(CITY LIMITS) David Brand, December 22, 2022
An annual vigil honored the New Yorkers who died on the streets and in shelters while highlighting the lethal impact of chronic homelessness. “We should be clear that these outcomes are the result of public policy choices we make in the United States,” said one of the organizers.
For six months, Judy Romer lived on the ground, huddling in Herald Square while forming a bond with two other women who slept beside her. But over the past year, both women died, Romer said. So did four other close friends who were also experiencing homelessness.
On Thursday night, Romer remembered her friends Cassidy and Carol, along with “Jose the Dancer,” Arthur and “Scotty from the Upper West Side,” during an annual Homeless Persons Memorial Day vigil inside a Midtown church, adding their names to a list of at least 300 homeless New Yorkers who died this year.

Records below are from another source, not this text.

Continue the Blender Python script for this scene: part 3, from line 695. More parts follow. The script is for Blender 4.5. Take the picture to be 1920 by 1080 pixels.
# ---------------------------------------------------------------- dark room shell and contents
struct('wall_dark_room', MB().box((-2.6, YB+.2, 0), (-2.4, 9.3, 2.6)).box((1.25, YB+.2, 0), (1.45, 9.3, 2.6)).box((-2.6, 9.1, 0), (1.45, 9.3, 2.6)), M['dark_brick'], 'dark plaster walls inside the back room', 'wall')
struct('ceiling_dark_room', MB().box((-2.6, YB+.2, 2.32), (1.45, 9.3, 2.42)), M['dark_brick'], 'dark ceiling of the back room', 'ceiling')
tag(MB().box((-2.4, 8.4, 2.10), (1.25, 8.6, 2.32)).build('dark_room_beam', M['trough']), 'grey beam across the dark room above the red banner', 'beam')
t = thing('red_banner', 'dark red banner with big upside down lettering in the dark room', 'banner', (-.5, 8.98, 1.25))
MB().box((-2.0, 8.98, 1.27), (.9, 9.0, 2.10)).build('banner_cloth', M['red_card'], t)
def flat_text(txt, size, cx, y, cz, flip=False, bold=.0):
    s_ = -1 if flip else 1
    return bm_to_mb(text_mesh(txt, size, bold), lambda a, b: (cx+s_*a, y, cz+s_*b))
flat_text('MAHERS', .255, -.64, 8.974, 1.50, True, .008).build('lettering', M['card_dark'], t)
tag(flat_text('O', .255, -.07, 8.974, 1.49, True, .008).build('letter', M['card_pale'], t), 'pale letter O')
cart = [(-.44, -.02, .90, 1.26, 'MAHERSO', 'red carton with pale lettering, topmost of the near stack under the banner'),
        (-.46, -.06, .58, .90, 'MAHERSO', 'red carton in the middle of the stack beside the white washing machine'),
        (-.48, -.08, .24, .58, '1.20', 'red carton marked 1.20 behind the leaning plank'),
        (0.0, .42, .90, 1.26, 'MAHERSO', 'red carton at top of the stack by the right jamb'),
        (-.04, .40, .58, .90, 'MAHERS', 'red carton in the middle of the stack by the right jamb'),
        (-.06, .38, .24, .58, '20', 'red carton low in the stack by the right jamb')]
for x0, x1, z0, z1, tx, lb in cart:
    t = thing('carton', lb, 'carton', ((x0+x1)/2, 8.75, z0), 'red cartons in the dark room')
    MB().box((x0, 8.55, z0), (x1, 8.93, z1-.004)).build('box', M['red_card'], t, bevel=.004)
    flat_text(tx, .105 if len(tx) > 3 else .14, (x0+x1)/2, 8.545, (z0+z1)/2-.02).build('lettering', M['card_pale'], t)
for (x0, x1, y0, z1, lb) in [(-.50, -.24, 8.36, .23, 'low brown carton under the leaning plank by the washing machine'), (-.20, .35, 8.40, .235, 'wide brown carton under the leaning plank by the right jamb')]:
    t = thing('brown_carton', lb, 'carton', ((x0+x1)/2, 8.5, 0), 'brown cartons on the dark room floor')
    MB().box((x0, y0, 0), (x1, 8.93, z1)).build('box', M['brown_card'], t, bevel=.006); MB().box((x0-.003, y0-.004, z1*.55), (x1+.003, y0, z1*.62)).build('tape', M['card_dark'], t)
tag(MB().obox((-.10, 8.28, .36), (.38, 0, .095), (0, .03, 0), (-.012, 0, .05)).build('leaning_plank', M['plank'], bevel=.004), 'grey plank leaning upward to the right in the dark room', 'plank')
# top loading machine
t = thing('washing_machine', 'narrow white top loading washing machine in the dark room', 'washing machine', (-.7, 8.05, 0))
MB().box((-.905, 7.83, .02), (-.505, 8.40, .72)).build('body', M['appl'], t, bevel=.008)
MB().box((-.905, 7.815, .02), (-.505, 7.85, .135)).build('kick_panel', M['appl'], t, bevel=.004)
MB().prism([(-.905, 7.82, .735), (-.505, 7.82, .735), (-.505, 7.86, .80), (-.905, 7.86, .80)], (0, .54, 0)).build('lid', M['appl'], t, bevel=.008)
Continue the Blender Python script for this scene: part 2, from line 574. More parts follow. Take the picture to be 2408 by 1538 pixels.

“We’re falling through the cracks,” said Romer, who now stays in a Lower Manhattan shelter. She said she became homeless after she was evicted following her husband’s death. “It’s devastating.”
The December observance is organized each year by the service providers Care For the Homeless and Urban Pathways, whose staff compile names and as much information as possible about people who died in the streets and subways, in shelters, or, at times, shortly after securing permanent housing. Their goal is to honor the lives lost and to shine a light on the systemic inequities and austerity policies that deprive people of stable housing while fostering illness and death.